Di era digital saat ini, semakin banyak pejabat publik yang menyampaikan program, kegiatan, atau pandangan mereka melalui media sosial pribadi, ketimbang lewat media massa konvensional. Fenomena ini terjadi di berbagai tingkat, dari pemerintah daerah hingga pusat. Pertanyaannya, apakah tren ini membawa dampak positif bagi demokrasi dan keterbukaan informasi?
Media sosial memang memberikan kemudahan dalam menjangkau publik secara cepat dan langsung. Pejabat dapat mengatur narasi, memilih waktu tayang, serta menyampaikan pesan tanpa perantara. Ini merupakan bagian dari transformasi komunikasi yang tak terelakkan di era digital.
Namun, di balik kepraktisan tersebut, ada aspek penting yang perlu diperhatikan: peran media massa sebagai saluran verifikasi dan kontrol publik.
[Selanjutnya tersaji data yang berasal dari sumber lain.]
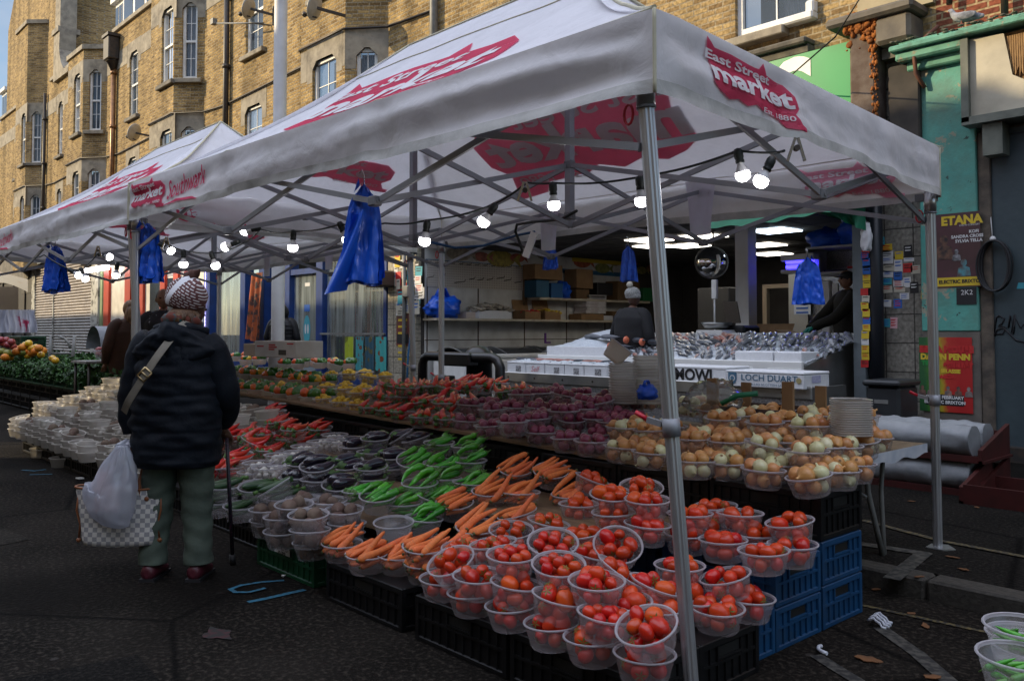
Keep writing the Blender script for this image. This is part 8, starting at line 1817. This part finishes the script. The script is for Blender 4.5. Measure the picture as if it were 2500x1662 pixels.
# ---------------------------------------------------------------- the woman in front of the stall (seen from behind)
lf, rf = onZ(374,1415,0), onZ(482,1406,0); base = (lf+rf)/2; base.z = 0
LW = thing('person', 'woman in a navy quilted coat and patterned headscarf seen from behind, holding a stick', 'person', base, AZ-PI/2-.08+PI/2)
# local frame: +x = screen right, +y = away from the camera; rz turns x onto RT
LW.rotation_euler = (0,0,PI/2-AZ)
J = dict(pelvis=(0,0,.86), waist=(0,.0,1.02), chest=(-.01,-.01,1.22), neck0=(.0,.02,1.37), neck1=(.01,.03,1.43), sl=(-.17,0,1.30), sr=(.165,0,1.28), el=(-.25,.02,1.04), wl=(-.245,.03,.80), er=(.235,.05,1.03), wr=(.19,.16,.83), hl=(-.09,0,.84), hr=(.09,0,.84), kl=(-.105,.02,.45), kr=(.105,.02,.45), al=(-.125,-.0,.08), ar=(.125,0,.08))
link('body', body_mesh(SKIND, J), LW)
hd = link('head', head_mesh([SKIND, EYEB]), LW, (.025,.055,1.36), (R(12),R(4),PI-.55)); hd.scale = (.96,.96,.96)
# coat: quilted, boxy, below the hips
mb = MB(); rs = []; n = 48; c0, c1 = .615, 1.40; NZ = 84
for i in range(NZ+1):
    v = i/NZ; zz = c0+(c1-c0)*v
    rx = .232+.018*math.sin(PI*min(1,v*1.1))-.034*v; ry = .165+.03*math.sin(PI*v*.95)
    if v > .83: f = (1-v)/.17; rx *= .34+.66*f**.5; ry *= .55+.45*f**.5
    if v < .03: rx *= .97; ry *= .97
    qs = abs(math.sin(PI*(zz-c0)/.098))**.45
    rg = []
    for p in ell((-.008*v,.006+.015*v,zz), rx, ry, n, p=2.35):
        d = Vector((p.x,p.y-.01,0)).normalized(); amp = .008*(qs-.6)*(1 if v < .72 else max(0,(.83-v)/.11))
        cr = .012*wob(p.x*9,p.y*9,zz*20,1.2,5)+.014*wob(p.x*4,p.y*4,zz*6,1.3,8)+.006*math.sin(zz*70+p.x*26+3*wob(p.x*4,zz*4,1,1.5))*(.4+.6*abs(wob(p.x*3,zz*5,2,1.)))
        rg.append(p+d*(amp+cr))
    rs.append(rg)
mb.rings(rs, True, True, True); COATO = mb.obj('coat', COATN, LW)
# hood lying on the back, collar
mb = MB()
def hoodf(u, v):
    q = 2*u-1; w = .115+.115*math.sin(PI*min(1,v*1.25)*.62)-.20*max(0,v-.55)**1.5*1.6
    bul = math.sqrt(max(0,1-q*q))
    x = w*q; y = -.085-(.075+.045*math.sin(PI*v))*bul*(1-.35*v)+.05*abs(q)*(1-v)-.012*math.sin(v*9+q*2)*bul; z = 1.415-.30*v-.075*q*q*(1-.3*v)+.05*v*q*q*2.2
    return (x+.008*wob(u*6,v*6,1,1.5), y+.016*wob(u*7,v*6,4,1.5), z+.010*wob(u*5,v*5,9,1.4))
mb.sheet(hoodf, 30, 20); mb.obj('hood', COATN, COATO)
mb = MB(); limb(mb, [(-.13,.03,1.355),(-.08,-.06,1.368),(.0,-.08,1.372),(.09,-.055,1.368),(.14,.03,1.35)], [.028,.032,.034,.032,.028], 10, .1, 2); mb.obj('collar', COATN, COATO)
for pts, rd, sd in (([(-.130,.01,1.31),(-.178,.01,1.245),(-.245,.015,1.04),(-.262,.02,.90),(-.252,.03,.795)], [.085,.098,.083,.072,.058], 1), ([(.125,.01,1.295),(.175,.02,1.225),(.238,.05,1.03),(.235,.11,.92),(.195,.165,.835)], [.085,.098,.083,.070,.056], 7)):
    mb = MB(); limb(mb, pts, rd, 18, .045, sd, .098, 10); mb.obj('sleeve', COATN, COATO)
# scarf at the neck, headscarf with woven pattern, brown knot
mb = MB(); limb(mb, [(-.075,.02,1.405),(-.05,-.035,1.425),(.02,-.05,1.425),(.085,-.01,1.41),(.09,.06,1.39)], [.026,.032,.034,.032,.026], 10, .15, 4); mb.obj('scarf', M('scarf_print', (.02,.12,.13), (.13,.032,.02), 14, .9, contrast=(.42,.52)), LW)
def patt():
    m = bpy.data.materials.new('headscarf'); N, L = nodes(m); b = N['Principled BSDF']; b.inputs['Roughness'].default_value = .7
    tc = N.new('ShaderNodeTexCoord'); outs = []
    mp = N.new('ShaderNodeMapping'); mp.inputs['Rotation'].default_value = (0,R(-24),R(10)); mp.inputs['Scale'].default_value = (1,1,1); L.new(tc.outputs['Object'], mp.inputs[0])
    bt = N.new('ShaderNodeTexBrick'); bt.inputs['Scale'].default_value = 30; bt.inputs['Color1'].default_value = (.62,.60,.60,1); bt.inputs['Color2'].default_value = (.62,.60,.60,1); bt.inputs['Mortar'].default_value = (.10,.03,.03,1); bt.inputs['Mortar Size'].default_value = .14; bt.inputs['Brick Width'].default_value = .85; bt.inputs['Row Height'].default_value = .42; bt.offset = .33
    sx = N.new('ShaderNodeSeparateXYZ'); L.new(mp.outputs[0], sx.inputs[0]); cb = N.new('ShaderNodeCombineXYZ'); L.new(sx.outputs['X'], cb.inputs['X']); L.new(sx.outputs['Z'], cb.inputs['Y']); L.new(cb.outputs[0], bt.inputs['Vector'])
    b2 = N.new('ShaderNodeTexBrick'); b2.inputs['Scale'].default_value = 30; b2.inputs['Color1'].default_value = (1,1,1,1); b2.inputs['Color2'].default_value = (.0,0,0,1); b2.inputs['Mortar'].default_value = (0,0,0,1); b2.inputs['Mortar Size'].default_value = .1; b2.inputs['Brick Width'].default_value = .42; b2.inputs['Row Height'].default_value = .84
    L.new(cb.outputs[0], b2.inputs['Vector'])
    m1 = N.new('ShaderNodeMix'); m1.data_type = 'RGBA'; m1.inputs[7].default_value = (.10,.03,.03,1); L.new(bt.outputs['Color'], m1.inputs[6])
    gm = N.new('ShaderNodeMath'); gm.operation = 'MULTIPLY'; gm.inputs[1].default_value = .0; L.new(b2.outputs['Fac'], gm.inputs[0]); L.new(gm.outputs[0], m1.inputs['Factor'])
    # plain white band and brown lower edge
    ab = N.new('ShaderNodeMath'); ab.operation = 'ABSOLUTE'; ad = N.new('ShaderNodeMath'); ad.operation = 'ADD'; ad.inputs[1].default_value = .035; L.new(sx.outputs['X'], ad.inputs[0]); L.new(ad.outputs[0], ab.inputs[0])
    lt = N.new('ShaderNodeMath'); lt.operation = 'LESS_THAN'; lt.inputs[1].default_value = .017; L.new(ab.outputs[0], lt.inputs[0])
    m2 = N.new('ShaderNodeMix'); m2.data_type = 'RGBA'; m2.inputs[7].default_value = (.66,.66,.70,1); L.new(m1.outputs[2], m2.inputs[6]); L.new(lt.outputs[0], m2.inputs['Factor'])
    so_ = N.new('ShaderNodeSeparateXYZ'); L.new(tc.outputs['Object'], so_.inputs[0]); l2 = N.new('ShaderNodeMath'); l2.operation = 'LESS_THAN'; l2.inputs[1].default_value = -.045; L.new(so_.outputs['Z'], l2.inputs[0])
    m3 = N.new('ShaderNodeMix'); m3.data_type = 'RGBA'; m3.inputs[7].default_value = (.07,.025,.018,1); L.new(m2.outputs[2], m3.inputs[6]); L.new(l2.outputs[0], m3.inputs['Factor']); L.new(m3.outputs[2], b.inputs['Base Color']); return m
mb = MB(); rs = []
for j in range(17):
    th = PI*(.02+.66*j/16)
    rs.append([Vector((.112*math.sin(th)*math.cos(a)*(1+.03*wob(math.cos(a),math.sin(a),j*.2,2,3)), .125*math.sin(th)*math.sin(a)*(1+.04*wob(math.cos(a),math.sin(a),j*.2,2,9)), .115*math.cos(th)+.006*math.sin(3*a+j*.5))) for a in [2*PI*k/32 for k in range(32)]])
mb.rings(rs, True, True); hs_ = mb.obj('headscarf', patt(), LW, (.024,.045,1.548)); hs_.rotation_euler = (R(8),R(10),0)
mb = MB(); limb(mb, [(-.02,.03,.10),(.01,.02,.125),(.03,.02,.14),(.05,.01,.165)], [.030,.030,.022,.004], 10, .2, 2); limb(mb, [(.0,.03,.10),(-.02,.03,.12),(-.045,.03,.125)], [.026,.022,.004], 10, .2, 3); mb.obj('scarf_knot', M('brown_cloth', (.08,.028,.018), (.05,.02,.014), 9, .8), hs_)
mb = MB(); mb.sphere((.02,.01,1.445), .085, 16, 10, (1,1.0,.62))
for i in range(26): a = random.uniform(-2.6,.6); mb.tube([(.02+.08*math.cos(a),.01+.08*math.sin(a),1.45),(.02+.09*math.cos(a),.01+.09*math.sin(a),1.42-.02*random.random())], [.012,.004], 5)
mb.obj('hair', HAIRBR, LW)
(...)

Media massa menjalankan fungsi jurnalisme profesional—memastikan bahwa informasi yang diterima publik telah melalui proses klarifikasi, konfirmasi, dan kontekstualisasi. Ini merupakan salah satu pilar penting dalam demokrasi.
Ketika komunikasi publik hanya dilakukan melalui media sosial, ada risiko informasi menjadi satu arah dan kurang ruang untuk pertanyaan kritis. Di sinilah pentingnya kehadiran media massa sebagai ruang diskusi dan uji publik terhadap kebijakan atau pernyataan pejabat.
Media sosial juga tidak memiliki sistem verifikasi independen seperti yang ada dalam ruang redaksi. Tanpa mekanisme ini, potensi informasi yang bias atau tidak utuh bisa lebih mudah menyebar, meskipun tidak selalu disengaja. Ini membuka ruang bagi miskomunikasi atau misinformasi, yang dalam jangka panjang bisa memengaruhi kepercayaan publik.
Perlu ditegaskan bahwa pemanfaatan media sosial oleh pejabat bukanlah hal yang keliru. Justru, keberadaan mereka di ruang digital sangat dibutuhkan untuk mendekatkan diri kepada masyarakat. Namun demikian, media sosial sebaiknya tidak menggantikan peran media massa. Keduanya dapat saling melengkapi dalam membangun komunikasi publik yang sehat dan transparan.
Pejabat publik idealnya hadir di berbagai kanal informasi, baik digital maupun konvensional. Keterbukaan terhadap pertanyaan dari media dan masyarakat adalah bagian dari akuntabilitas. Demokrasi yang kuat tidak cukup hanya dengan penyampaian informasi, tetapi juga membutuhkan ruang dialog dan kritik yang konstruktif.